Alguns apoios vêm de fundações nacionais e internacionais e dos graduados que, do exterior, fazem doações e se organizam para mantê-las vivas. A organização de graduados da Universidade Simón Bolívar AlumnUSB busca e canaliza doações para bolsas de estudo e outras necessidades. Este ano, a universidade conseguiu ingressar como destinatária da doação de 0,5% das compras feitas via Amazon Smile durante os dias de black friday nos Estados Unidos.

Reação do chavismo: as Universidades Bolivarianas

O sistema universitário venezuelano é composto por cerca de 70 universidades públicas e 40 privadas. Nos anos 90 e nos primeiros anos do chavismo, elas foram acusadas ​​de excluir estudantes porque não podiam cobrir toda a demanda educacional. As cotas para estudar em quase todas as universidades eram obtidas com a apresentação de um exame de admissão, o qual relegava alunos com deficiências do ensino fundamental. Naquela época, era mais fácil e rápido culpar as universidades do que fazer o necessário para resolver os problemas de acesso e qualidade da educação escolar anterior.

O regime adotou dois cursos de ação: a criação de um sistema paralelo de universidades “bolivarianas”, com entrada automática e carreiras rápidas com currículos altamente questionados; e minando a autonomia das universidades tradicionais do sistema, com o objetivo de tomá-las.

As universidades do sistema paralelo (12 núcleos da “Universidade Bolivariana” fundada por Chávez em 2003, e as seis sedes da Universidade das Forças Armadas Nacionais, UNEFA) estão a serviço do “socialismo”, e orientadas em seus programas e diretrizes para o “Plano da Pátria”, criado por Hugo Chávez. O site da Universidade Bolivariana descreve-a como formadora de “Líderes Profissionais do Socialismo” e apresenta declarações de seu reitor que se referem ao que “Chávez e Maduro ensinam” sobre o significado e o objetivo da educação universitária. As autoridades universitárias são nomeadas diretamente pelo regime.

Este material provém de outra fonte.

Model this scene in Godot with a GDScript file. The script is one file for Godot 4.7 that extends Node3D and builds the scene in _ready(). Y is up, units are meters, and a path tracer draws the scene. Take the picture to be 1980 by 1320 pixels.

Nas universidades autônomas, as autoridades são escolhidas, na maioria dos casos, por meio de votação por parte dos membros da comunidade universitária: professores, estudantes, e graduados, de acordo com o que determina a Constituição. Em 2009, o Supremo Tribunal do chavismo suspendeu a realização de eleições em universidades autônomas. Com isso, em muitas delas as autoridades permanecem as mesmas, com mandatos expirados há 10 anos. Se elas se retirarem, o Conselho Universitário do regime designaria os substitutos.

Juntamente com o arrocho orçamentário, a jogada foi uma aposta no desgaste das comunidades universitárias. Sem sucesso, em agosto deste ano, o regime emitiu uma decisão que obriga as universidades a realizar eleições antes de março de 2020, mas com regras que violam a Constituição e as normas de representação nas universidades. O regime - numa tentativa de manipular sindicatos de trabalhadores administrativos e operários, e aduzindo democracia e participação - quer forçar as universidades a incluí-los no voto para eleger as autoridades.

As universidades resistem alegando inconstitucionalidade e a defesa da sua autonomia. Elas não realizarão eleições com regras impostas pela ditadura. Ainda é preciso saber se, após o período indicado, o regime tentará impor novas autoridades designadas a dedo, e se as últimas reservas de resistência à ditadura e os venezuelanos irão permitir.